Generasi muda Muslim di Jerman menghadapi tantangan dari pengaruh ideologi puritanisme, seperti Wahabisme, yang sering kali menganggap perayaan Maulid tidak sesuai dengan ajaran Islam.
“Banyak dari generasi muda yang sudah terpengaruh Wahabisme dan menyebut perayaan ini tidak boleh dilakukan,” kata Ustazah Yoan.
Hal itu, sejalan dengan penjelasan Peter Mandaville dalam Global Political Islam (2010) yang mencatat bahwa Wahabisme dan gerakan Islam transnasional lainnya semakin berpengaruh di kalangan diaspora Muslim di Eropa, terutama di kalangan generasi muda, yang sering kali meragukan tradisi-tradisi lokal seperti Maulid.
Meski demikian, tidak semua generasi muda menolak tradisi ini. Banyak yang masih antusias menghadiri acara Maulid, terutama karena aspek sosial yang menyatukan mereka dengan komunitas Indonesia.

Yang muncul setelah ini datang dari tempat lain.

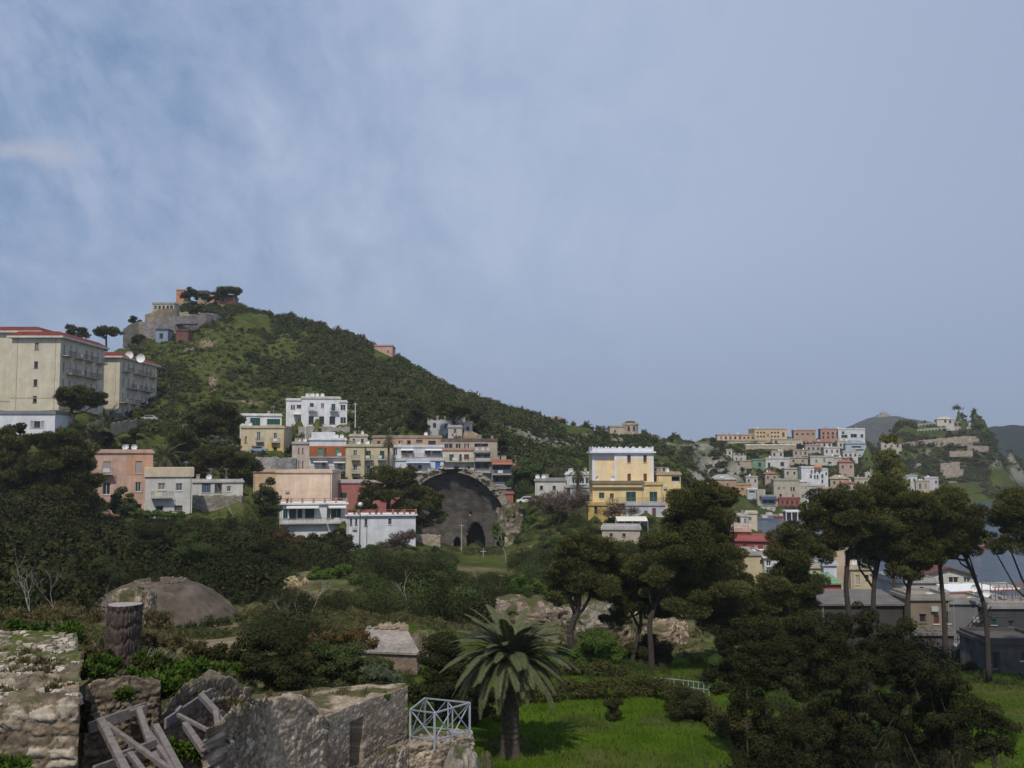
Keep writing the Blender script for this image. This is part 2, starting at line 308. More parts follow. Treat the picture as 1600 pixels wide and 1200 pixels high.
HS('terrace_row', 692, 741, 704, 748, 236, 9, (0.66,0.60,0.50), 'pale house with brown shuttered windows behind the ruined dome', [(705.5,715,7,10,'g'),(719.5,715,4,10,'d'),(729,714,8,8,'b'),(731,732,7,7,'w'),(713,731,8,5,'d')], rcol=(0.45,0.28,0.2), bals=[(692,741,721)])
HS('restaurant', 690, 777, 689, 705, 244, 9, (0.42,0.36,0.29), 'long glazed terrace house with dark brown roof on town top', [(701,697,14,8,'w'),(716,697,9,8,'w'),(729,697,9,8,'w'),(752,697,21,8,'L')], rcol=(0.16,0.12,0.10), cat='house', awn=[(741,765,702,4,(0.62,0.58,0.56))])
HS('balcony_house', 741, 767, 707, 770, 233, 9, (0.42,0.41,0.38), 'grey house of stacked deep balconies right of the dome apex', [(754,714,24,10,'L'),(753,730,23,14,'L'),(755,750,10,4,'d')], bals=[(741,768,720),(741,767,738)])
HS('balcony_house', 768, 799, 722, 778, 230, 9, (0.30,0.32,0.34), 'dark house of open balconies with a rusty red awning', [(783,732,28,14,'L'),(784,751,28,14,'L')], bals=[(769,799,741),(770,799,763)], awn=[(769,800,722,4,(0.35,0.14,0.09))], roof='slab', rcol=(0.4,0.2,0.14))
HS('red_house', 772, 802, 772, 792, 222, 6, (0.38,0.15,0.12), 'small red wall house at the foot of the balcony houses', [], clutter=0)
HS('gothic_villa', 667, 727, 657, 675, 262, 8, (0.52,0.53,0.55), 'grey villa with pointed arched windows behind the umbrella pine', [(679,664.5,5,8,'A'),(697,665,5,8,'A'),(714.5,665,5,8,'A')], roof='ragged', rcol=(0.4,0.39,0.36), clutter=0)
HS('gothic_villa', 725, 738, 662, 674, 260, 5, (0.68,0.66,0.62), 'small cream porch with arched door right of the grey villa', [(731,669.5,5,6,'A')], clutter=0)
# --- round the yellow house
HS('low_house', 836, 884, 752, 776, 212, 8, (0.62,0.59,0.55), 'long low white house with flat grey roof left of the palm', [(846,762,5,6,'d'),(866,762,5,6,'d')], rcol=(0.32,0.31,0.31))
HS('glazed_house', 884, 926, 742, 762, 214, 7, (0.58,0.62,0.64), 'pale house with glazed green veranda behind the tall palm', [(898,751,8,10,'w'),(909,751,8,10,'w'),(919,751,8,10,'w')], roof='slab', rcol=WHITE)
HS('glazed_house', 884, 926, 762, 786, 209, 6, (0.60,0.61,0.64), 'pale blue white lower house beside the yellow tower', [(888,765,6,12,'d'),(918,778,6,10,'d')], rcol=(0.5,0.5,0.52), clutter=0)
HS('yellow_annex', 926, 1006, 756, 789, 196, 7, YEL, 'yellow lower storey with two dark green balcony doors', [(940,774,8,9,'g'),(956,775,6,8,'b'),(986,776,15,15,'g'),(1021-40,776,0,0,'x')][:3] + [], roof='pipe', rcol=(0.25,0.2,0.12), bals=[(962,1036,785)], cat='house')
HS('yellow_annex', 1006, 1036, 758, 789, 196, 7, (0.74,0.57,0.29), 'yellow corner storey with one dark green balcony door', [(1021,776,12,15,'g')], roof='slab', rcol=(0.5,0.4,0.2), clutter=0)
HS('yellow_wing', 1027, 1064, 742, 795, 199, 9, YEL, 'yellow right wing house with dark corner loggia under a flat roof', [(1056,750,13,11,'L'),(1056,773,14,11,'g')], roof='slab', rcol=(0.42,0.36,0.24))
HS('basement_house', 978, 1040, 790, 812, 194, 6, (0.52,0.52,0.55), 'grey white basement storey with red door under the yellow house', [(1022,801,6,14,'b'),(1009,802,6,8,'w')], clutter=0)
HS('yellow_shed', 919, 950, 790, 812, 192, 5, (0.60,0.42,0.14), 'small ochre outhouse at the left foot of the yellow house', [(931,797,5,10,'d')], clutter=0)
HS('low_house', 941, 1000, 828, 845, 170, 7, (0.50,0.42,0.36), 'low brown house with flat grey roof below the white canopy', [(955,836,5,5,'d'),(975,836,5,5,'d')], rcol=(0.45,0.43,0.42), clutter=0)
# --- across the bay, ridge row
D = 585
HS('hotel', 1121, 1160, 680, 690, 560, 14, (0.62,0.50,0.40), 'long low pinkish ridge house with small red roof cap', row(1127,1156,5,684,3,4,'d'), rcol=(0.5,0.33,0.27))
HS('hotel', 1158, 1181, 680, 691, 570, 12, (0.58,0.43,0.28), 'low orange yellow wing with two arches left of the arcaded hotel', row(1163,1176,3,684,3,3.5,'A'), clutter=0)
HS('hotel', 1179, 1230, 671, 692, 575, 14, (0.60,0.44,0.28), 'orange yellow arcaded hotel on the ridge', row(1184,1194,3,676,3,3,'A')+row(1184,1194,3,682,3,3,'A')+row(1206,1216,3,676,3,3,'A')+row(1206,1216,3,682,3,3,'A')+[(1200,680,3,4,'d'),(1224,679,4,7,'d')])
HS('ridge_house', 1241, 1274, 673, 687, 590, 12, (0.46,0.31,0.23), 'brownish orange ridge house with dark arches right of the hotel', row(1246,1270,4,678,3.5,3.5,'A'), rcol=(0.45,0.25,0.16))
HS('ridge_house', 1283, 1312, 671, 690, 590, 12, (0.48,0.29,0.245), 'rose red ridge house left of the white villa', row(1287,1308,4,677,3,4,'d')+row(1287,1308,4,683,3,4,'d'), rcol=(0.5,0.26,0.2))
HS('ridge_house', 1311, 1351, 671, 692, 585, 14, (0.64,0.65,0.67), 'large grey white ridge villa with deep loggias', [(1320,683,9,7,'L'),(1334,682,9,8,'L'),(1346,681,4,5,'d'),(1318,676,4,4,'d')], rcol=WHITE)
HS('ridge_wall', 1207, 1254, 687, 694, 545, 8, (0.54,0.47,0.35), 'long cream terrace wall below the arcaded hotel', [(1213,690,4,3,'d')], cat='terrace wall', clutter=0, side=False)
HS('ridge_wall', 1137, 1196, 689, 695, 535, 8, (0.50,0.41,0.28), 'long ochre terrace wall left below the ridge hotel', [(1180,691,6,2.5,'d')], cat='terrace wall', clutter=0, side=False)
HS('ridge_wall', 1166, 1243, 696, 703, 520, 8, (0.48,0.38,0.25), 'long brown lower terrace wall with white coping below the ridge', [], rcol=WHITE, cat='terrace wall', clutter=0, side=False)
HS('slope_house', 1259, 1282, 696, 708, 540, 8, (0.48,0.40,0.36), 'grey brown slope house below the brownish ridge house', row(1264,1278,3,701,3,4,'d'))
HS('slope_house', 1276, 1300, 691, 700, 555, 8, (0.58,0.52,0.47), 'pale slope house with terracotta roof under the rose red house', row(1280,1296,3,695,3,4,'d'), roof='gable', rcol=TERRA)
HS('slope_house', 1288, 1312, 700, 712, 530, 8, (0.64,0.62,0.60), 'white slope house stepped below the rose red house', row(1292,1308,3,705,3,4,'d'))
HS('slope_house', 1309, 1327, 690, 701, 548, 8, (0.62,0.56,0.44), 'small cream house with dark doors under the white ridge villa', [(1314,695,3,4,'d'),(1322,695,3,4,'d')])
HS('slope_house', 1322, 1353, 693, 707, 535, 9, (0.45,0.50,0.55), 'blue grey house with white verandas below the ridge villa', [(1338,699,14,4,'L'),(1343,703.5,12,3,'L')], roof='gable', rcol=(0.30,0.36,0.42))
HS('green_house', 1176, 1198, 719, 732, 470, 8, (0.20,0.31,0.21), 'small green painted house on the far slope', [(1187,726,5,6,'d')], clutter=0)
HS('slope_house', 1197, 1233, 717, 733, 468, 9, (0.62,0.60,0.60), 'white low house with sloping roof right of the green house', [(1202,726,4,6,'d'),(1222,725,6,6,'d')], roof='slab')
HS('slope_house', 1232, 1262, 716, 726, 478, 7, (0.46,0.40,0.32), 'plain brownish house behind a round bush on far slope', [(1240,720,3,3,'d'),(1254,720,3,3,'d')], clutter=0)
HS('slope_house', 1267, 1303, 714, 728, 490, 10, (0.56,0.53,0.48), 'pale cream slope house with one tall dark window', [(1288,719,3,6,'d'),(1296,723,5,3,'d'),(1276,720,3,4,'d')])
HS('slope_house', 1253, 1282, 731, 757, 450, 10, (0.68,0.69,0.71), 'tall white house with rows of dark windows and orange roof awning', [(1268,737,2.5,5,'d'),(1273,737,2.5,5,'d'),(1280,737,2.5,5,'d'),(1267,744,3,5,'d'),(1273,745,2.5,6,'d'),(1277,745,2.5,6,'d')], awn=[(1272,1283,727,4,(0.50,0.16,0.04))])
HS('slope_house', 1282, 1294, 734, 758, 449, 10, (0.66,0.67,0.69), 'narrow white right half of the tall white house', [(1285,744,3.5,6,'g'),(1285,752,2.5,5,'d'),(1291,740,2.5,4,'d')], clutter=0)
HS('ruined_house', 1135, 1144, 704, 713, 455, 5, (0.62,0.60,0.57), 'tiny white roofless house with one dark opening on the slope', [(1140,708,3,4,'d')], clutter=0)
HS('ruined_house', 1146, 1166, 712, 722, 450, 6, (0.52,0.50,0.47), 'broken white walls of a ruined house on the slope', [(1151,717,2,4,'d'),(1158,717,2,4,'d')], roof='ragged', clutter=0)
HS('slope_wall', 1156, 1178, 721, 731, 452, 5, (0.42,0.36,0.27), 'plain beige yard wall left of the green house', [], clutter=0, cat='wall', side=False)
HS('harbour_house', 1111, 1150, 749, 768, 415, 10, (0.47,0.31,0.24), 'pinkish brown long house with grey tiled roof', [(1124,757,2.5,4,'d'),(1137,757,2.5,4,'d')], roof='gable', rcol=(0.42,0.41,0.39))
HS('harbour_house', 1148, 1174, 758, 770, 408, 8, (0.50,0.33,0.19), 'low orange brown house right of the pinkish long house', [(1160,764,4,3,'d')], clutter=0)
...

Ustazah Yoan menambahkan bahwa makanan khas Indonesia yang dihidangkan dalam acara Maulid, sering menjadi daya tarik tersendiri bagi para peserta muda, terutama mereka yang merindukan kampung halaman.
Ustazah Yoan dan warga NU di Jerman berusaha keras untuk menjaga agar tradisi Maulid tetap hidup, meskipun menghadapi berbagai tantangan. Dengan memberi pemahaman yang tepat kepada generasi muda, mereka berharap tradisi ini akan terus dilestarikan.